When my maternal grandfather died over a decade ago, I was left only a few memories and connections from our visits and similarities. When my maternal grandmother started having some serious physical ailments over the last six months, I was again faced with just a few memories to hang onto (thankfully, she seems to have recovered well).
But I have also come to appreciate my paternal grandparents as I’ve grown into an adult. Their little idiosyncrasies have been a source of amusement for the past few years. And as I have come to spend some time with them this Christmas before heading home with my family, their quirks have become even more endearing as their health starts to ail dramatically. I figure now is a good time to chronicle what I will remember…
I’ll remember this fun time when their short term memory seems to simply a slight nuisance. Like my grandmother asking me if I wanted to have breakfast, and then asking me again five minutes later.
I’ll remember them discussing “current” movies with my uncles admitting quite unashamedly that they really haven’t seen much in theaters in the past decade. My grandfather will blame my grandmother for being unable to stay awake during movies, and as my uncles tried to get my grandmother interested in the Harry Potter movies so grandpa can go see it, my grandma promptly responds “well, I can sleep through anything.”
I’ll remember how my grandpas knee got so bad that he had to start using a cane, and how this thanksgiving we saw him showing up with a fancy walker that also became a mobile seat. He’s become rather adept with wielding his cane to pint out things in the sky or across the room and sometimes hitting people in the process.
I’ll remember them making the bed every morning together.
I’ll remember my grandpa still calling my 88 year old grandmother “kid,” though he usually uses the pet name at the end of a question and she won’t realize she’s being talked to until he says “kid.” Then they’ll stare at each other for a few seconds and while he waits for an answer and she waits for the question, and then she’ll turn back to her crossword puzzle and he’ll stop caring about the conversation and go back to eating.
I’ll remember that they gave us savings bonds for every birthday growing up and how I came to know that these were truly gifts with foresight as they kept me alive for my last year of undergrad and have kept me out of real debt.
I’ll remember that they always put an orange in the bottom of our stockings just so there was a little bit of healthy food among all the candy of Christmas.

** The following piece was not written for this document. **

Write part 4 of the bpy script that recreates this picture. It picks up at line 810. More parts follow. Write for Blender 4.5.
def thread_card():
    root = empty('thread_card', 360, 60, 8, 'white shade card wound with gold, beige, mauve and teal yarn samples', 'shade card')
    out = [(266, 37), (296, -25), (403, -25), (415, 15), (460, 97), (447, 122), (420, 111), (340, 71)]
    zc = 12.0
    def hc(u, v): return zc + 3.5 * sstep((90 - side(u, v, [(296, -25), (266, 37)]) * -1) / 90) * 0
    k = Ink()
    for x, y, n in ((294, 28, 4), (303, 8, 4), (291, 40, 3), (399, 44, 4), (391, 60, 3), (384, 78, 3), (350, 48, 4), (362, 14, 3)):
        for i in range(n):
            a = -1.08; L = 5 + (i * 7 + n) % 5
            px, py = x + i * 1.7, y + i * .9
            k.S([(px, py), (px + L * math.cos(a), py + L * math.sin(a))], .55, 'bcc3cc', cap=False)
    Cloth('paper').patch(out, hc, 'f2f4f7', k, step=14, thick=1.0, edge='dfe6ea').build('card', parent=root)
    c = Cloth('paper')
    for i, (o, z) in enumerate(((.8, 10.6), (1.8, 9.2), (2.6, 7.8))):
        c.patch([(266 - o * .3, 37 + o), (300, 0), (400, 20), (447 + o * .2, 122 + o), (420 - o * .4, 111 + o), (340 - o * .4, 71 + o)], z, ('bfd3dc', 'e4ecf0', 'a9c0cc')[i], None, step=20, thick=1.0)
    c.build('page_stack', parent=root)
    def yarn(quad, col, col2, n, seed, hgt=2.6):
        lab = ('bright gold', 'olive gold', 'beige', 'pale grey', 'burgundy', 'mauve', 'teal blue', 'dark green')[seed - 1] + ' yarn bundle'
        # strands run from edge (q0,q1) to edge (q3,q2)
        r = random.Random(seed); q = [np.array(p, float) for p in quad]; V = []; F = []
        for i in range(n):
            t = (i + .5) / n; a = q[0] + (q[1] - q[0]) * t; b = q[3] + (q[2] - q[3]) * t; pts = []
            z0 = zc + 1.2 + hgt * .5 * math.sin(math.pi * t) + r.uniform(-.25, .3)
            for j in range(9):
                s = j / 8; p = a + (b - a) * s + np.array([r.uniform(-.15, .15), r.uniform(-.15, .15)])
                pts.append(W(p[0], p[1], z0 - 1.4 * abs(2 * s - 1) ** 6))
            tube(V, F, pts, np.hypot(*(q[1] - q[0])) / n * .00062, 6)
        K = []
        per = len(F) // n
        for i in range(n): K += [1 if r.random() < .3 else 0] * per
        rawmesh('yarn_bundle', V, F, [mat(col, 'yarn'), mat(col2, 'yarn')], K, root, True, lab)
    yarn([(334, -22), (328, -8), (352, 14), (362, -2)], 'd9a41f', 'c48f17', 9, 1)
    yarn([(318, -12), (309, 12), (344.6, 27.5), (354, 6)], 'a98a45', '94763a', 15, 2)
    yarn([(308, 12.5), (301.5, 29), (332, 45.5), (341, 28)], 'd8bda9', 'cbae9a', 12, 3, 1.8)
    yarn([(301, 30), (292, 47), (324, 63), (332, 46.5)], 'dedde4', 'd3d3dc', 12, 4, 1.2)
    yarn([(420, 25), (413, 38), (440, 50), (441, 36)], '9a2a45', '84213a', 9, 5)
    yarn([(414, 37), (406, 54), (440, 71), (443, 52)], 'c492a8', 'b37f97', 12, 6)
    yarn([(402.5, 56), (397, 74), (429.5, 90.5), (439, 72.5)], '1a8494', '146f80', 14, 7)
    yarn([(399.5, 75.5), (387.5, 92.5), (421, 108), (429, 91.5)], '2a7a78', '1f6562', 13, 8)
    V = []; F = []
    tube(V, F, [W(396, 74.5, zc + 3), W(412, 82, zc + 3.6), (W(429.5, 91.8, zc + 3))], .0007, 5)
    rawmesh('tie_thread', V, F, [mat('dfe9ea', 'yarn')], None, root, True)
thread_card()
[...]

I'll remember their house dearly. They've lived in since my dad was young and has such an authentic feeling of "home." The cousins would usually stay in the front living room while the adults visited in the dining room and the family room, this is a tradition we continue to revive, though the oldest of the cousins is 27 and now drags her new husband into the "cousins room" with her.
I'll also be reminded of them every time we go to La Selva beach where they own property. That beach get-away has provided the only place that feels like "home" on the 4th of July and as been the source of many relaxing and wonderful days.
Where my maternal grandparents might be "better" at nurturing their families, my childhood is far more closely tied with my paternal grandparents. Though I think as we all recognize their decline into their 90s, we are choosing to take this time to prepare ourselves for their passing and be thankful for all the memories we are now afforded by their kindness and generosity.